• [DIRECTIONS FOR THIS TASK] The data below is to be returned in full and exactly.

• [DATA]
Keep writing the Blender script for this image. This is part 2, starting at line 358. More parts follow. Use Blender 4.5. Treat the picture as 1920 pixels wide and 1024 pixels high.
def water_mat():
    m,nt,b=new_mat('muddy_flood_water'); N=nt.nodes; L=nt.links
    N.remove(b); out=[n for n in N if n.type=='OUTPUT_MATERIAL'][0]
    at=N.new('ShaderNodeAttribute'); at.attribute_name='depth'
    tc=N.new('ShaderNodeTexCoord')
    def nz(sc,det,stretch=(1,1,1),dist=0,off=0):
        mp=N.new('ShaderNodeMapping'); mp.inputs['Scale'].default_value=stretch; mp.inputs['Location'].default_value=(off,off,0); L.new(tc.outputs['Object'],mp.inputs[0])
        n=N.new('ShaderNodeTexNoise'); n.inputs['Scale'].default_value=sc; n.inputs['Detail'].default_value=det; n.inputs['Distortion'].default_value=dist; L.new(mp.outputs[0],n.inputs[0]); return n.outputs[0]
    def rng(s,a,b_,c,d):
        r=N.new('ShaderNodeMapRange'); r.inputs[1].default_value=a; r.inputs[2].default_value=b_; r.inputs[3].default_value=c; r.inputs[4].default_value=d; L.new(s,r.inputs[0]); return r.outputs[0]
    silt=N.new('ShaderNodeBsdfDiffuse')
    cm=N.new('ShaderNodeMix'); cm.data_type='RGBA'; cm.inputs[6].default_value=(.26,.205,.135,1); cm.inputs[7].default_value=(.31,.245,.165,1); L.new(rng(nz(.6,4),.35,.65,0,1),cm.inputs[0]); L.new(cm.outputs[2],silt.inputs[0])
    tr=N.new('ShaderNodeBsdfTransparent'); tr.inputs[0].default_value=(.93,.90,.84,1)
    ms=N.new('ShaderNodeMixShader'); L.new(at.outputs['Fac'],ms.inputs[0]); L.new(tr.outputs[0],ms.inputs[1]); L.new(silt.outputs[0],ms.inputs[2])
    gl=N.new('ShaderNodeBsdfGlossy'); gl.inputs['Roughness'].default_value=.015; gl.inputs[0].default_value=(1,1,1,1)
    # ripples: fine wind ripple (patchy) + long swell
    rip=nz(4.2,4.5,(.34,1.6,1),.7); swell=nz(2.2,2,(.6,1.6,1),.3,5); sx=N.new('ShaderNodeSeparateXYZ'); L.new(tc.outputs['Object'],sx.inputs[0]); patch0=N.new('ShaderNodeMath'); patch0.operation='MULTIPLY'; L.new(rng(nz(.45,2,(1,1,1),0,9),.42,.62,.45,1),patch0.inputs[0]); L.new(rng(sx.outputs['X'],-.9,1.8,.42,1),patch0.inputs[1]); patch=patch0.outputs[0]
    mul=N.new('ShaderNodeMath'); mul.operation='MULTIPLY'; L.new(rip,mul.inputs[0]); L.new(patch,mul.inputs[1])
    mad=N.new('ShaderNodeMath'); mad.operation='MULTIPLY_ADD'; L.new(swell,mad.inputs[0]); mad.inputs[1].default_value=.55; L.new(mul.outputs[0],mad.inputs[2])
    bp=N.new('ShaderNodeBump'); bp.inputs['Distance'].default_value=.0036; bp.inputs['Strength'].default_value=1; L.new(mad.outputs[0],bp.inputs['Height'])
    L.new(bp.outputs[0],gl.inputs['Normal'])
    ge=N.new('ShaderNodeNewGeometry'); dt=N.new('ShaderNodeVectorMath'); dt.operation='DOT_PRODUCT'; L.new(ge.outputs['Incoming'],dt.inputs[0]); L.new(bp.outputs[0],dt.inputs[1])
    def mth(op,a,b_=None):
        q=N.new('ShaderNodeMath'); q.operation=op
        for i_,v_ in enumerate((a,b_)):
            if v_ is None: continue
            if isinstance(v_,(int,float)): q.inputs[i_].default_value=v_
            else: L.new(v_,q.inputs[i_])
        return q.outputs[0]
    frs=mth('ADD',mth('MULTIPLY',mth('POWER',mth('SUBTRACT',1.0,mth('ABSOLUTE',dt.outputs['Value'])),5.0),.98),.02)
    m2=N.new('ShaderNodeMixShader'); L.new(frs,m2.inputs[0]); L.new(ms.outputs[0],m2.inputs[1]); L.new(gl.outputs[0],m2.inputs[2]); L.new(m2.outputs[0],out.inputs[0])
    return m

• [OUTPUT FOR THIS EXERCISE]
Keep writing the Blender script for this image. This is part 2, starting at line 358. More parts follow. Use Blender 4.5. Treat the picture as 1920 pixels wide and 1024 pixels high.
def water_mat():
    m,nt,b=new_mat('muddy_flood_water'); N=nt.nodes; L=nt.links
    N.remove(b); out=[n for n in N if n.type=='OUTPUT_MATERIAL'][0]
    at=N.new('ShaderNodeAttribute'); at.attribute_name='depth'
    tc=N.new('ShaderNodeTexCoord')
    def nz(sc,det,stretch=(1,1,1),dist=0,off=0):
        mp=N.new('ShaderNodeMapping'); mp.inputs['Scale'].default_value=stretch; mp.inputs['Location'].default_value=(off,off,0); L.new(tc.outputs['Object'],mp.inputs[0])
        n=N.new('ShaderNodeTexNoise'); n.inputs['Scale'].default_value=sc; n.inputs['Detail'].default_value=det; n.inputs['Distortion'].default_value=dist; L.new(mp.outputs[0],n.inputs[0]); return n.outputs[0]
    def rng(s,a,b_,c,d):
        r=N.new('ShaderNodeMapRange'); r.inputs[1].default_value=a; r.inputs[2].default_value=b_; r.inputs[3].default_value=c; r.inputs[4].default_value=d; L.new(s,r.inputs[0]); return r.outputs[0]
    silt=N.new('ShaderNodeBsdfDiffuse')
    cm=N.new('ShaderNodeMix'); cm.data_type='RGBA'; cm.inputs[6].default_value=(.26,.205,.135,1); cm.inputs[7].default_value=(.31,.245,.165,1); L.new(rng(nz(.6,4),.35,.65,0,1),cm.inputs[0]); L.new(cm.outputs[2],silt.inputs[0])
    tr=N.new('ShaderNodeBsdfTransparent'); tr.inputs[0].default_value=(.93,.90,.84,1)
    ms=N.new('ShaderNodeMixShader'); L.new(at.outputs['Fac'],ms.inputs[0]); L.new(tr.outputs[0],ms.inputs[1]); L.new(silt.outputs[0],ms.inputs[2])
    gl=N.new('ShaderNodeBsdfGlossy'); gl.inputs['Roughness'].default_value=.015; gl.inputs[0].default_value=(1,1,1,1)
    # ripples: fine wind ripple (patchy) + long swell
    rip=nz(4.2,4.5,(.34,1.6,1),.7); swell=nz(2.2,2,(.6,1.6,1),.3,5); sx=N.new('ShaderNodeSeparateXYZ'); L.new(tc.outputs['Object'],sx.inputs[0]); patch0=N.new('ShaderNodeMath'); patch0.operation='MULTIPLY'; L.new(rng(nz(.45,2,(1,1,1),0,9),.42,.62,.45,1),patch0.inputs[0]); L.new(rng(sx.outputs['X'],-.9,1.8,.42,1),patch0.inputs[1]); patch=patch0.outputs[0]
    mul=N.new('ShaderNodeMath'); mul.operation='MULTIPLY'; L.new(rip,mul.inputs[0]); L.new(patch,mul.inputs[1])
    mad=N.new('ShaderNodeMath'); mad.operation='MULTIPLY_ADD'; L.new(swell,mad.inputs[0]); mad.inputs[1].default_value=.55; L.new(mul.outputs[0],mad.inputs[2])
    bp=N.new('ShaderNodeBump'); bp.inputs['Distance'].default_value=.0036; bp.inputs['Strength'].default_value=1; L.new(mad.outputs[0],bp.inputs['Height'])
    L.new(bp.outputs[0],gl.inputs['Normal'])
    ge=N.new('ShaderNodeNewGeometry'); dt=N.new('ShaderNodeVectorMath'); dt.operation='DOT_PRODUCT'; L.new(ge.outputs['Incoming'],dt.inputs[0]); L.new(bp.outputs[0],dt.inputs[1])
    def mth(op,a,b_=None):
        q=N.new('ShaderNodeMath'); q.operation=op
        for i_,v_ in enumerate((a,b_)):
            if v_ is None: continue
            if isinstance(v_,(int,float)): q.inputs[i_].default_value=v_
            else: L.new(v_,q.inputs[i_])
        return q.outputs[0]
    frs=mth('ADD',mth('MULTIPLY',mth('POWER',mth('SUBTRACT',1.0,mth('ABSOLUTE',dt.outputs['Value'])),5.0),.98),.02)
    m2=N.new('ShaderNodeMixShader'); L.new(frs,m2.inputs[0]); L.new(ms.outputs[0],m2.inputs[1]); L.new(gl.outputs[0],m2.inputs[2]); L.new(m2.outputs[0],out.inputs[0])
    return m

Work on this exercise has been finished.